The task:
Each line holding the word "part" counts once; give the total and nothing more.

Data provided:
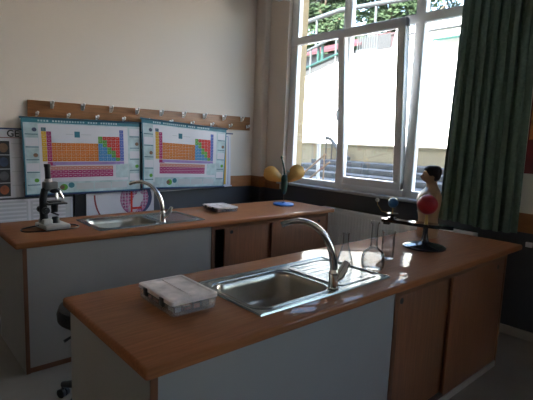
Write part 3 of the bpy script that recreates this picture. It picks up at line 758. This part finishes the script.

---

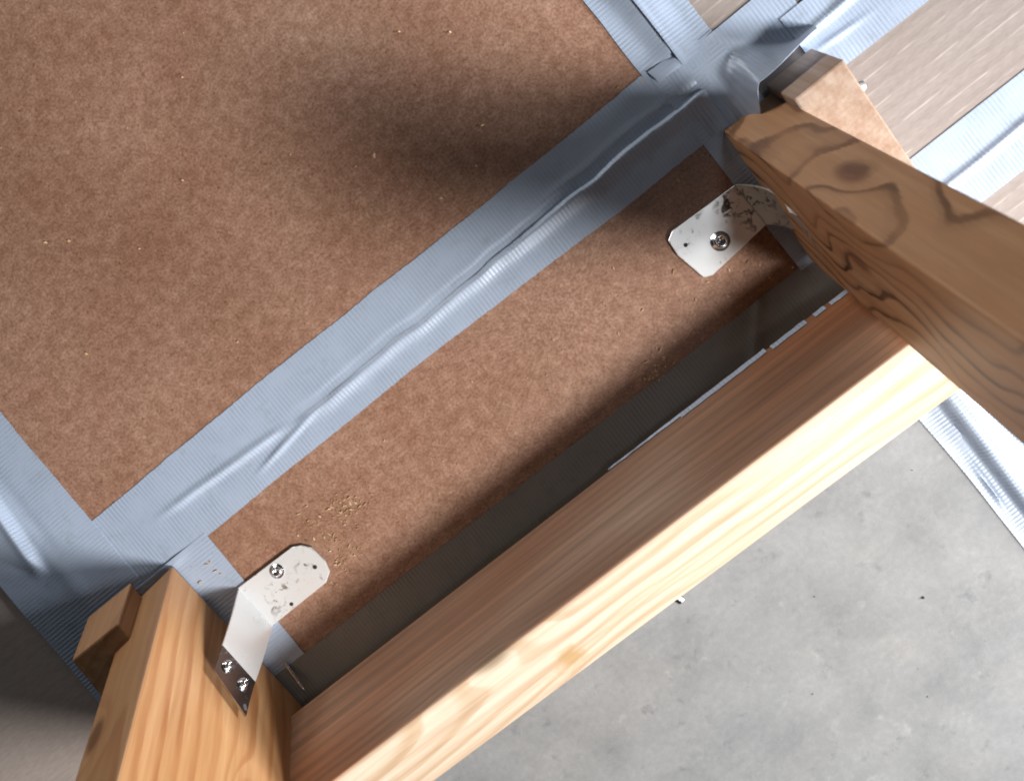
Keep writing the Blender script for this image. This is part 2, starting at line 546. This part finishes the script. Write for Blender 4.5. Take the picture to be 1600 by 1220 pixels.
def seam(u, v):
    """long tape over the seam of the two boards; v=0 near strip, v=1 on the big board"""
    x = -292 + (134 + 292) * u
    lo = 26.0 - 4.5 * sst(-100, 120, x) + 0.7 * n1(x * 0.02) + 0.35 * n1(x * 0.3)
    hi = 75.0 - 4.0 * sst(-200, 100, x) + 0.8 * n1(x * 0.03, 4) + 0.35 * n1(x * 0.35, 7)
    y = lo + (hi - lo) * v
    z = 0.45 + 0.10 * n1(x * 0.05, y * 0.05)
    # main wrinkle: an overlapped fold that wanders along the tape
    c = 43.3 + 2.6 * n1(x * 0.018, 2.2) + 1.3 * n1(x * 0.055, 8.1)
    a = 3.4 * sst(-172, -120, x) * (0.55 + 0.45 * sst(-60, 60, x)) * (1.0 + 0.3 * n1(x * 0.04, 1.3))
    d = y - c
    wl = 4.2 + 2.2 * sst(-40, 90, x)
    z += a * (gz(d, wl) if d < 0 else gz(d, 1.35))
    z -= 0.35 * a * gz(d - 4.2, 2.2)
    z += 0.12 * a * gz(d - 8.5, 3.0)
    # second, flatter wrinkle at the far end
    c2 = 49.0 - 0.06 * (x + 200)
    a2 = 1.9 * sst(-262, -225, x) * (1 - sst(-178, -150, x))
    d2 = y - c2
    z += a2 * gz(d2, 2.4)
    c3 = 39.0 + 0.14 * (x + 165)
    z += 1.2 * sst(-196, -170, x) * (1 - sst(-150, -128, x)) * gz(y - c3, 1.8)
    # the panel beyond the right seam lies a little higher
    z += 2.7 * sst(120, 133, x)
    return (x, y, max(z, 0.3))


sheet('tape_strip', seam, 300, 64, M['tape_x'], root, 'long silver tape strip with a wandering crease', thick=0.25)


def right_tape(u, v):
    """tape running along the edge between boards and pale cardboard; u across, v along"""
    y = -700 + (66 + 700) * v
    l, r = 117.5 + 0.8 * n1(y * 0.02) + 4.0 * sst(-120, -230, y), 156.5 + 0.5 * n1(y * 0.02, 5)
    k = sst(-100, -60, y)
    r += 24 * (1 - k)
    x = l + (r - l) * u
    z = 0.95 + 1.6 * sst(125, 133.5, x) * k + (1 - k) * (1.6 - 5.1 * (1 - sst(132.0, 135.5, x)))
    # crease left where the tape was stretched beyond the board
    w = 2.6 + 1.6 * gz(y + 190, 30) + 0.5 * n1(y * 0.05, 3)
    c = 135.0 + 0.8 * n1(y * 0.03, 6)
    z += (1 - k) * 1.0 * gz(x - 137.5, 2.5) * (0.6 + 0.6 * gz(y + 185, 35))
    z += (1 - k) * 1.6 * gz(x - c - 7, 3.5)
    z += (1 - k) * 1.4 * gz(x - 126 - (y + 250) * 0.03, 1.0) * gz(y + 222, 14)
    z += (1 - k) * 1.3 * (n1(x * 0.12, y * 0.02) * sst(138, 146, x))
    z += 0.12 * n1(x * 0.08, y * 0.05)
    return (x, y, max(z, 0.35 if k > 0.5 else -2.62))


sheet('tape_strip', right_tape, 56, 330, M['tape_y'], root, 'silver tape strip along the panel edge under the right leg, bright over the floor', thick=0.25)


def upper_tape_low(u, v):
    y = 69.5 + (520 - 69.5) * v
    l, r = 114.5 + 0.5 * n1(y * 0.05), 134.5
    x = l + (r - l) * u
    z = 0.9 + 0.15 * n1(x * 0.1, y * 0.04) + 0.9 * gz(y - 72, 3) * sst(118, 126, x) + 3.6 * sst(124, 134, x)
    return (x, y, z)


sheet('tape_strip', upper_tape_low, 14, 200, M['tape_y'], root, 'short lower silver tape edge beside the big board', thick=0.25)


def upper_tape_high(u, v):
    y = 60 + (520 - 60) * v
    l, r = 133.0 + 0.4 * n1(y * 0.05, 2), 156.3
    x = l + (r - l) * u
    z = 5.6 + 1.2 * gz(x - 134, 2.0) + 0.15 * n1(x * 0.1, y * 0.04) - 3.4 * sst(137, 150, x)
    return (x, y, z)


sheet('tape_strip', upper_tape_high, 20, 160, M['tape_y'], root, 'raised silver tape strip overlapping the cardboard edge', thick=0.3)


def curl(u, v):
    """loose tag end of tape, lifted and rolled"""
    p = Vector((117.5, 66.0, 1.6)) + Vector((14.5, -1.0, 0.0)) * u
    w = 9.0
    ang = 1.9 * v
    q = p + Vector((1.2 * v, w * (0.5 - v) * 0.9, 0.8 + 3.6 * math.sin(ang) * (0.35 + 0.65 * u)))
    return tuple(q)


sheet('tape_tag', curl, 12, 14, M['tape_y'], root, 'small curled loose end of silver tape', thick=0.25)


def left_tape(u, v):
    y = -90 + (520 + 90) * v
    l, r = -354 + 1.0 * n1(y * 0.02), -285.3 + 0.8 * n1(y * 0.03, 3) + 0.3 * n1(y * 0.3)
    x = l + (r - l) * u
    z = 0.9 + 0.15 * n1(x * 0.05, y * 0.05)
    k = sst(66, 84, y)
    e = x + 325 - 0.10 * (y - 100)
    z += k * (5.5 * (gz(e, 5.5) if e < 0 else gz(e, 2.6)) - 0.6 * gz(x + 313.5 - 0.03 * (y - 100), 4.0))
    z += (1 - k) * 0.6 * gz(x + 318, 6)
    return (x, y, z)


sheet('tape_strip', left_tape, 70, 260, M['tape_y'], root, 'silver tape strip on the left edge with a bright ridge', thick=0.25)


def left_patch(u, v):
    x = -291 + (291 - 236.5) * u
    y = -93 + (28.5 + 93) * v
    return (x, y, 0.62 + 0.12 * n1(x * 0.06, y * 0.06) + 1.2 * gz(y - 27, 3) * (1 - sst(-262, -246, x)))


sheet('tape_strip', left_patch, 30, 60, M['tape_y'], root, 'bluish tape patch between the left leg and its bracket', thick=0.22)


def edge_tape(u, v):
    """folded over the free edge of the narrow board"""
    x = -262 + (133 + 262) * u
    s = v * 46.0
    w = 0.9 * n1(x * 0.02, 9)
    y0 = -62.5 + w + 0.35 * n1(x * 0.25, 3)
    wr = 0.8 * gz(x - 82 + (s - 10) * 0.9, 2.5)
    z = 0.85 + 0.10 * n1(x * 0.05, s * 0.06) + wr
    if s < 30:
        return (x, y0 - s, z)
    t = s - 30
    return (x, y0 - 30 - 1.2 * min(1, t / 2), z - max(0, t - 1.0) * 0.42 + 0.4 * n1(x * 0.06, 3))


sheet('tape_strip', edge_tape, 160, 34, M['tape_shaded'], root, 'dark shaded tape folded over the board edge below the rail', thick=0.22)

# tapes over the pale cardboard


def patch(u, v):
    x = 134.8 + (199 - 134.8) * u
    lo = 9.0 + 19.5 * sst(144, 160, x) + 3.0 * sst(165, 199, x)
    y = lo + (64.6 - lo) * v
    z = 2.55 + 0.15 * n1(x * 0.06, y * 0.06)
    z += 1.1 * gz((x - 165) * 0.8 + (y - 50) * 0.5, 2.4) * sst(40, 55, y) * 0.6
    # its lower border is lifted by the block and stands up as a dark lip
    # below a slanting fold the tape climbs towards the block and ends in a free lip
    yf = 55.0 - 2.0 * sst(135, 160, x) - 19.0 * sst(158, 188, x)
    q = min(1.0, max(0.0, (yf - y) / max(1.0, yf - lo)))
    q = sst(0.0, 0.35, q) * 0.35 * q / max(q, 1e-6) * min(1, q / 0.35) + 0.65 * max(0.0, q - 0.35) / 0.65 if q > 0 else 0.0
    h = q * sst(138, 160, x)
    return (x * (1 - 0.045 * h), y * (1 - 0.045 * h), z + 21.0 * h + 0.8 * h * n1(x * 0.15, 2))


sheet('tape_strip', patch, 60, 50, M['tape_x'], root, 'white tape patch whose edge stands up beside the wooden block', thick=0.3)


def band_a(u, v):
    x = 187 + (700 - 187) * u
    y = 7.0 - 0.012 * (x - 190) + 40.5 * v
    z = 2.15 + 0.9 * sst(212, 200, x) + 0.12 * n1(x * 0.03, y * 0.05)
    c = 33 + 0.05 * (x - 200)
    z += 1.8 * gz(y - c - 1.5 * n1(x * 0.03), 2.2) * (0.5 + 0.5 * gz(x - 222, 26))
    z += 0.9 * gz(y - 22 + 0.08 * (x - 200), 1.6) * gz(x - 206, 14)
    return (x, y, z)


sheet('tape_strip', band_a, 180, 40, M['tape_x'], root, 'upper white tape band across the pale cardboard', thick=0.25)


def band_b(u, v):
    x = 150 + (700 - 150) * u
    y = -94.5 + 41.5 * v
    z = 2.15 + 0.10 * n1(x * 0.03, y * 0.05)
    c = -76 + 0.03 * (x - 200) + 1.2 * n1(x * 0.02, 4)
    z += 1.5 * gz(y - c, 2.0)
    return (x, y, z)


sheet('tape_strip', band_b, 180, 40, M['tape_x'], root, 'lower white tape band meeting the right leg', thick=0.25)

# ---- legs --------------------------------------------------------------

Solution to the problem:
2